RECORD numbers of people 'too poor to die' will end up in paupers' graves at taxpayer expense this year, it has been predicted.

New figures show Scottish councils will pay out the highest ever amount to cover state-funded no-frills services in 2015.

More than £1.7million has already been spent by local authorities over the past five years for the burials and cremations.

But now it is estimated the bill will surpass £500,000 this coming year alone, tragically because of rising numbers of people dying penniless or without family.

It will mean the cost to the public purse has almost trebled since 2010, and has prompted demands for an overhaul of Scotland's funeral service provision.

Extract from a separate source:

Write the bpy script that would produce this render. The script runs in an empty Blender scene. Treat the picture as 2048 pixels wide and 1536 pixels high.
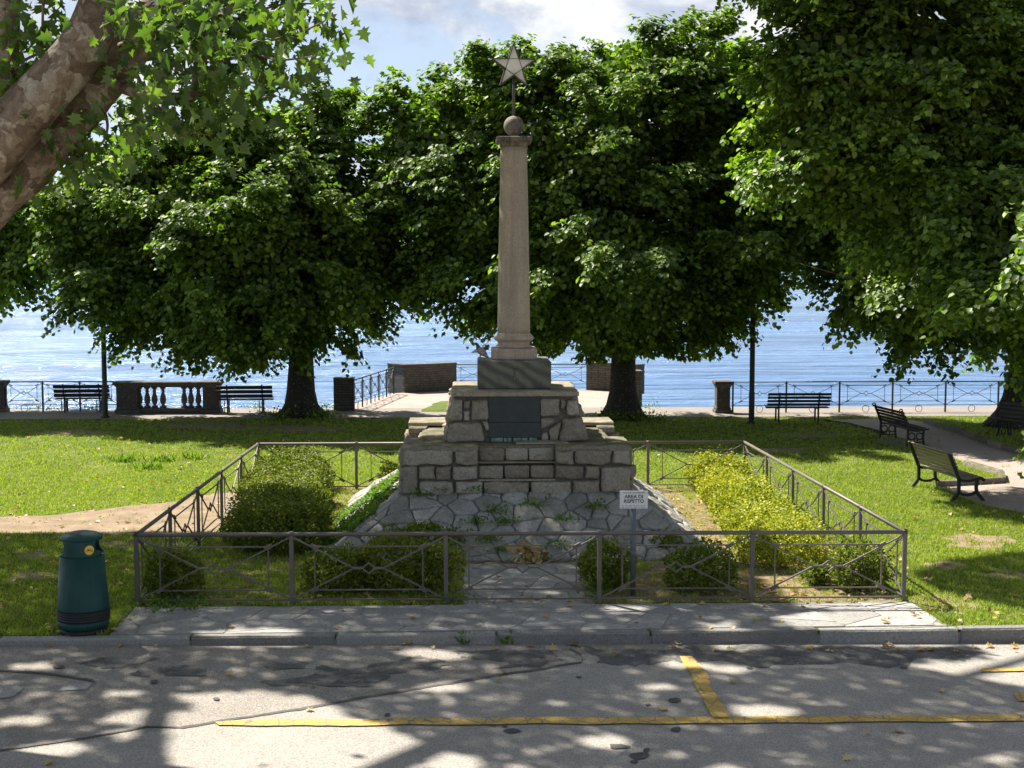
import bpy, math, random
import numpy as np
from mathutils import Vector, Matrix, noise as mnoise
from mathutils.geometry import delaunay_2d_cdt

rnd = random.Random(7)
rng = np.random.default_rng(7)
C = bpy.context.scene.collection
scene = bpy.context.scene

# ------------------------------------------------------------------ camera
F = 2660.0
H = 4.35
PITCH = math.radians(4.69)
YAW = math.radians(1.8)
fw = np.array([math.sin(YAW)*math.cos(PITCH), math.cos(YAW)*math.cos(PITCH), -math.sin(PITCH)])
rt = np.array([math.cos(YAW), -math.sin(YAW), 0.0])
up = np.cross(rt, fw)

def ray(px, py):
    return fw + rt*((px-1024)/F) + up*((768-py)/F)
def P(px, py, z=0.0):
    d = ray(px, py); t = (z-H)/d[2]
    return Vector((d[0]*t, d[1]*t, z))
def PD(px, py, D):
    d = ray(px, py); t = D/d[1]
    return Vector((d[0]*t, D, H+d[2]*t))
def proj(x, y, z):
    v = np.stack([np.asarray(x, float), np.asarray(y, float), np.asarray(z, float)-H], -1)
    zc = v@fw
    return 1024+F*(v@rt)/zc, 768-F*(v@up)/zc

cam_d = bpy.data.cameras.new('camera')
cam = bpy.data.objects.new('camera', cam_d); C.objects.link(cam)
cam.location = (0, 0, H)
cam.rotation_euler = (math.pi/2-PITCH, 0, -YAW)
cam_d.sensor_width = 36; cam_d.lens = F/2048*36
cam_d.clip_start = 0.1; cam_d.clip_end = 30000
scene.camera = cam

SUN_EL = math.radians(52); SUN_AZ = math.radians(-45)     # azimuth from +y towards +x
S = np.array([math.sin(SUN_AZ)*math.cos(SUN_EL), math.cos(SUN_AZ)*math.cos(SUN_EL), math.sin(SUN_EL)])
KX, KY = S[0]/S[2], S[1]/S[2]

# ------------------------------------------------------------------ helpers
def tag(o, label=None, cat=None, group=None, kind=None):
    if label: o['label'] = label
    if cat: o['category'] = cat
    if group: o['group'] = group
    if kind: o['kind'] = kind
    return o
def empty(name, loc, rz=0.0):
    o = bpy.data.objects.new(name, None); C.objects.link(o)
    o.location = loc; o.rotation_euler = (0, 0, rz); o.empty_display_size = .2
    return o
def copy_tree(o, parent=None):
    c = o.copy(); C.objects.link(c); c.parent = parent
    for ch in list(o.children): copy_tree(ch, c)
    return c

class MB:
    def __init__(s): s.v = []; s.f = []; s.sm = []
    def add(s, verts, faces, smooth=False):
        b = len(s.v); s.v.extend([tuple(p) for p in verts])
        for f in faces: s.f.append(tuple(i+b for i in f)); s.sm.append(smooth)
    def box(s, c, size, rot=None, bev=0.0, jit=0.0, taper=1.0):
        hx, hy, hz = size[0]/2, size[1]/2, size[2]/2
        c = Vector(c); R = rot if rot is not None else Matrix.Identity(3)
        b = min(bev, hx*.9, hy*.9, hz*.9)
        vs = []
        if b <= 0:
            for z in (-1, 1):
                t = taper if z > 0 else 1
                for x, y in ((-1,-1),(1,-1),(1,1),(-1,1)): vs.append(Vector((x*hx*t, y*hy*t, z*hz)))
            fs = [(3,2,1,0),(4,5,6,7),(0,1,5,4),(1,2,6,5),(2,3,7,6),(3,0,4,7)]
        else:
            prof = [(-hz, b), (-hz+b, 0), (hz-b, 0), (hz, b)]
            for z, ins in prof:
                t = 1+(taper-1)*(z+hz)/(2*hz)
                ax, ay = hx*t, hy*t
                if ins > 0: ax -= b; ay -= b
                for x, y in ((-ax+b*(ins == 0), -ay), (ax-b*(ins == 0), -ay), (ax, -ay+b*(ins == 0)), (ax, ay-b*(ins == 0)),
                             (ax-b*(ins == 0), ay), (-ax+b*(ins == 0), ay), (-ax, ay-b*(ins == 0)), (-ax, -ay+b*(ins == 0))):
                    vs.append(Vector((x, y, z)))
            fs = []
            for k in range(3):
                for i in range(8):
                    j = (i+1) % 8
                    fs.append((k*8+i, k*8+j, k*8+8+j, k*8+8+i))
            fs.append(tuple(reversed(range(8)))); fs.append(tuple(range(24, 32)))
        if jit: vs = [v+Vector((rnd.uniform(-jit, jit), rnd.uniform(-jit, jit), rnd.uniform(-jit, jit))) for v in vs]
        s.add([c+R@v for v in vs], fs)
        return s
    def bar(s, p0, p1, w, d=None):
        p0 = Vector(p0); p1 = Vector(p1); L = (p1-p0).length
        if L < 1e-6: return s
        R = (p1-p0).to_track_quat('Z', 'Y').to_matrix()
        return s.box((p0+p1)/2, (w, d or w, L), R)
    def tube(s, pts, radii, n=8, cap=True, lump=0.0):
        pts = [Vector(p) for p in pts]
        if not hasattr(radii, '__len__'): radii = [radii]*len(pts)
        vs = []; prev = None
        for i, p in enumerate(pts):
            t = (pts[min(i+1, len(pts)-1)]-pts[max(i-1, 0)]).normalized()
            if prev is None:
                a = Vector((1, 0, 0)) if abs(t.x) < .9 else Vector((0, 1, 0))
                u = t.cross(a).normalized()
            else:
                u = (prev-t*prev.dot(t)).normalized()
            prev = u; w = t.cross(u)
            for k in range(n):
                a = 2*math.pi*k/n
                r = radii[i]
                if lump: r *= 1+lump*mnoise.noise(Vector((p.x*1.3+math.cos(a)*1.5, p.y*1.3+math.sin(a)*1.5, p.z*.8)))
                vs.append(p+u*math.cos(a)*r+w*math.sin(a)*r)
        fs = []
        for i in range(len(pts)-1):
            for k in range(n):
                j = (k+1) % n
                fs.append((i*n+k, i*n+j, i*n+n+j, i*n+n+k))
        s.add(vs, fs, True)
        if cap:
            b = len(s.v)-len(vs)
            s.f.append(tuple(b+k for k in reversed(range(n)))); s.sm.append(False)
            s.f.append(tuple(b+len(vs)-n+k for k in range(n))); s.sm.append(False)
        return s
    def lathe(s, prof, n=24, c=(0, 0, 0), smooth=True, sq=False):
        vs = []
        for r, z in prof:
            for k in range(n):
                a = 2*math.pi*(k+(.5 if sq else 0))/n
                rr = r*(math.sqrt(2) if sq else 1)
                vs.append((c[0]+rr*math.cos(a), c[1]+rr*math.sin(a), c[2]+z))
        fs = []
        for i in range(len(prof)-1):
            for k in range(n):
                j = (k+1) % n
                fs.append((i*n+k, i*n+j, i*n+n+j, i*n+n+k))
        s.add(vs, fs, smooth)
        b = len(s.v)-len(vs)
        s.f.append(tuple(b+k for k in reversed(range(n)))); s.sm.append(False)
        s.f.append(tuple(b+len(vs)-n+k for k in range(n))); s.sm.append(False)
        return s
    def ring(s, c, R, r, axis='y', n=16, m=6):
        c = Vector(c)
        pts = []
        for k in range(n+1):
            a = 2*math.pi*k/n
            if axis == 'y': pts.append(c+Vector((math.cos(a)*R, 0, math.sin(a)*R)))
            else: pts.append(c+Vector((0, math.cos(a)*R, math.sin(a)*R)))
        return s.tube(pts, r, m, cap=False)
    def poly(s, pts):
        s.add(pts, [tuple(range(len(pts)))]); return s
    def prism(s, pts2, z0, z1):
        n = len(pts2)
        s.add([(p[0], p[1], z0) for p in pts2]+[(p[0], p[1], z1) for p in pts2],
              [tuple(reversed(range(n))), tuple(range(n, 2*n))]+[(i, (i+1) % n, n+(i+1) % n, n+i) for i in range(n)])
        return s
    def build(s, name, mat, parent=None, off=None):
        me = bpy.data.meshes.new(name)
        v = s.v if off is None else [(p[0]-off[0], p[1]-off[1], p[2]-off[2]) for p in s.v]
        me.from_pydata(v, [], s.f)
        me.polygons.foreach_set('use_smooth', s.sm)
        me.update()
        o = bpy.data.objects.new(name, me); C.objects.link(o)
        if mat: me.materials.append(mat)
        if parent: o.parent = parent
        return o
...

Tim Morris, chief executive of the Institute of Cemetery and Crematorium Management, described the increase as frightening.

He added: "At the moment for many people whose loved ones die they are faced with a stark choice: face the stigma of debt with the unaffordable high costs of funerals, or the stigma of having to have to resort to a pauper funeral.

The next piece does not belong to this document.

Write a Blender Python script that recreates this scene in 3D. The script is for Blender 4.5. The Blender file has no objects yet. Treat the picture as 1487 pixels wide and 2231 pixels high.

"Then there are those people who pass away without the means to pay for a funeral.

"But it does not have to be like this. If all funeral directors were forced by law to offer a low-cost price option, with the most basic of provisions, then we could see an end for the need for public health funerals."

The new figures show at least £1,708,315 has been paid out to cover public health funerals over the past five years. But the sum could be higher as two councils failed to provide any data.

In 2010, councils foot the bill for 390 services at a cost of £166,162, a figure that almost doubled to £309,063 the following year. A total of 459 people were buried or cremated in 2012 with the taxpayer covering the £361,062 cost.

By last year the figures had risen again, with 459 requiring state-funded services, at a cost of £447,097, with officials expecting record numbers over the next 12 months.

Edinburgh has paid for the most funerals with 689 since 2010 at a cost of £554,000, with 134 of them last year alone and the majority of them cremations. The second-highest spend in 2014 was by Fife Council, which was forced to cover the £68,824 cost for 56 services.

Glasgow City Council has spent £149,160 on 214 paupers' funerals since 2012, with no figures available for 2010 or 2011.

In Aberdeen and Aberdeenshire 32 people were given no-frills services last year, with Dundee holding 16 funerals and Perth and Kinross organising 28.

The majority of those who died across Scotland were elderly people, including a 95-year-old woman in North Ayrshire, but one was as young as 33.

Stirling Council cremated a 35-year-old man in June 2013 at cost of £1,397 because "relatives had no money", while Highland paid for 60-year-old man from Thurso to be buried at a cost of £1,313 because he was divorced and estranged from his son and daughter.

According to official data, the average cost of a burial and service in Scotland is £5,044, and a cremation £4,425, but basic state-funded funerals cost upwards of £950.

Mr Morris said: "We have seen increasing numbers of people simply unable to afford funerals, and this is frightening.

"But it shows no signs of slowing down and while this year will see the biggest numbers we predict that they will go up again to record levels in 2016."

The Scottish Government is in the midst of a consultation on new guidelines governing public health services, including plans for regulating the funeral industry.